After our amuse of beef tenderloin and chantterelle mushroom, we dove into an order of Coca-Cola Baby Back Ribs ($10), which were sweet, spicy and lean. The numerous and ample side dishes offer a number of avenues toward vegetarian eating that the entrée list does not, and we sampled the Broccoli with Cheese Sauce ($5), the Grilled Asparagus ($7) and the Macaroni & Cheese ($5), all of which were fresh and decadent. The latter was a true highlight.

My choice was the Boneless Fried Chicken ($17)—the meat is soaked in buttermilk for 24 hours prior to preparation and is, as a result, a tender, juicy joy. Served with some unnecessary ranch dressing and a salad of greens, sprouts and green apples, the dish was an excellent centerpiece to the kind of feast your true-blue, American mom might serve at home. If she was a Master Chef. On crack.

Speaking of crack, we went for a dessert of Twinkie Cake ($6), which was every bit the source of blissful regret you might imagine. Two plank-sized slices of yellow cake stuffed with house-made crème filling were just the thing to send us to the gym the next morning.

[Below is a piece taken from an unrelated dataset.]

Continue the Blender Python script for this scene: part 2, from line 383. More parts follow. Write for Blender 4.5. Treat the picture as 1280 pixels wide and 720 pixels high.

All of this takes place in a comfortable setting that is mod, mod, mod. An open-concept dining area bleeds seamlessly into an al fresco patio tucked away from the busy road. The wraparound bar was bustling with after-work revelers, and a huge community table beckons large groups. Many fine wines are available by the glass in case you get tired of those Mojitos.

Which you won’t.

NINE75 North

2831 West 120th Avenue, Westminster
Bottom line: A high-concept party where the food still shines through.